Zimbabwe’s enduring challenge has been our tendency to personalise institutions, to build organisations around individuals instead of letting institutions function independently of those who lead them.
Decisions become dependent on who occupies the office rather than on the rules governing the office itself.
Systems become vulnerable to personalities, and procedures give way to discretion.
This is why the conduct of politicians outside Parliament deserves as much scrutiny as their speeches inside it.
Integrity cannot be confined to Hansard while arrogance flourishes elsewhere.
Public office is not a part-time responsibility, and the values expected of elected leaders do not switch off when a parliamentary session adjourns.
Ultimately, this conversation is not really about Farai Jere or Wallace Magalane.
It is about the kind of leadership Zimbabwe expects from those who seek the public’s trust.
Do we want institutions that are stronger than the personalities who lead them?
Do we want leaders who understand that authority is exercised on behalf of the people rather than over them?

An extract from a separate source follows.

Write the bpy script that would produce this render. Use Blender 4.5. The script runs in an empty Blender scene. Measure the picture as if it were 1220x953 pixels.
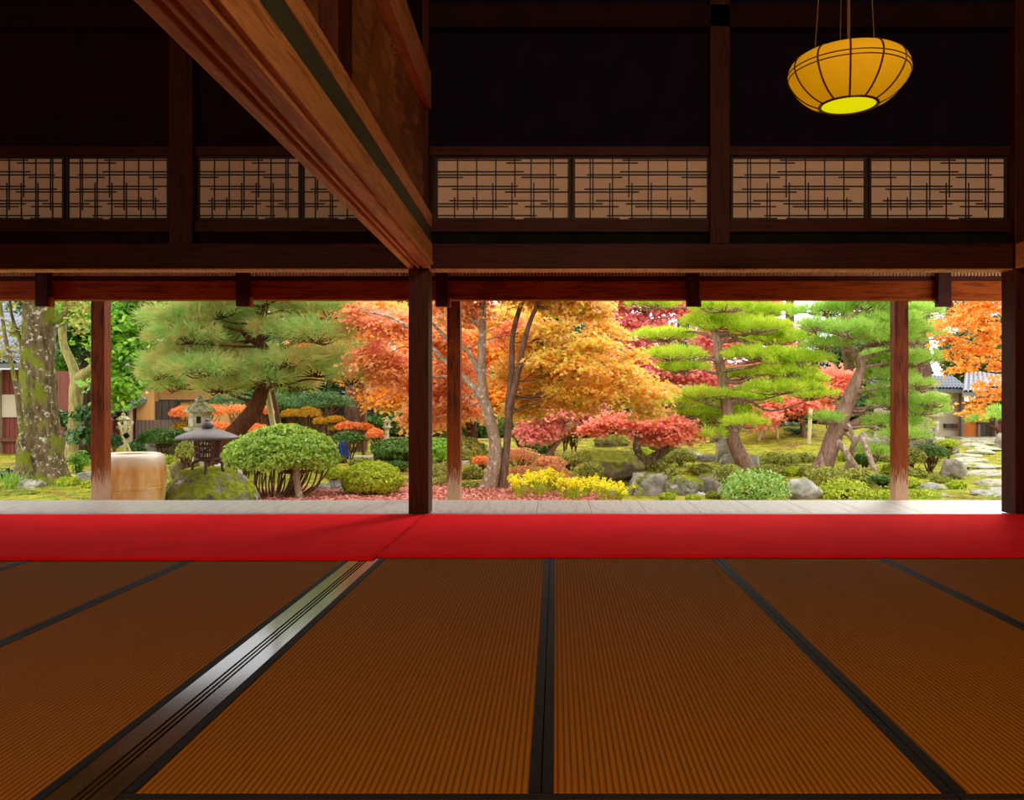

Do we believe public office is a temporary trust, or have we quietly accepted that it has become a licence to dominate every space its holders enter?
These are uncomfortable questions, but they are necessary ones.
Football controversies will come and go.
Political careers will rise and fall.
What must endure are institutions built on fairness, accountability and respect for the rule of law.
The true test of leadership is not how loudly power can be exercised.
It is whether those who possess it know when to restrain it.
That, more than any title, is what earns lasting respect.